I have previously touched on a few of my blogs about burnout and lack of training desire.  IMoo was the particular training in question and subsequent race that brought on the nasty spell of burnout.  After spending two very intense years of training and focusing on one race, I totally fell apart after crossing the finish line – both physically and mentally.  Please do not get me wrong, I loved the race.  It was the most difficult, incredible, inspiring and mind-blowing experience that I ever had, but when it was over, it was over.  Kind of like a balloon flying high above the trees and – poof – it gets punctured by a branch and deflate in an instant.  This was the let-down of all let-downs.  I could not get myself focused to get on the bike, swim a lap or run a mile.  I did have a few false starts, so to speak.  I participated in a few 5ks and I went biking quite bit, but on my hybrid with my two boys.  I still continued teaching my fitness classes, I just did not teach myself.  In some ways it was nice and relaxing.  In others, however, I found it a bit frustrating.  When some of my fitness acquaintances were gearing up (no pun intended) for tri season, I was working, dealing with personal crap and, well, lets just spit it out – getting damn fat!  The most frustrating part, however, was trying to re-again a part of myself – a part that defines me and makes me feel whole.

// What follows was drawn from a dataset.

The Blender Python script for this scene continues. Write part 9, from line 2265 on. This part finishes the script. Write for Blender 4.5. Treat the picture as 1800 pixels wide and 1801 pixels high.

The ride yesterday was quite intense.  The last time I rode this course was back in 2006 during the race itself.  I had a lot of penned up emotion swelled up inside – anxiety, nervous excitement, fear – and I did my best to convert it to energy.  I did just that and managed to fudge my way through the difficult 40 mile course.  It certainly was not pretty or graceful, but I made it through to the end.  If anyone was within ear shot of my foul mouth, they would have stuffed a six-pack of bar soap down my throat.  I was engaged in a constant inner conversation –   telling myself :  “You can do this”, “Why did I set out to ride this course”, “What the hell was I thinking”, “Isn’t this area beautiful”,  “Hmm, I do not remember seeing that house over there”, “Ah aren’t those baby calves cute”, “Stop thinking about your sore knee”, “I cannot wait to get a tall Coke filled with ice”, and so on and so on…..  Yes, colorful conversation to say the least.  I suppose you could also say I was engaged in a battle of wills – my ‘I can’ and ‘I can’t’ – and a war between the bike vs myself.

I made it through unscathed and, when all was said and done, was very tired but relieved.  It seems I still have that Ironman fighting ability after all.  I am thinking September, 2012 – IMoo!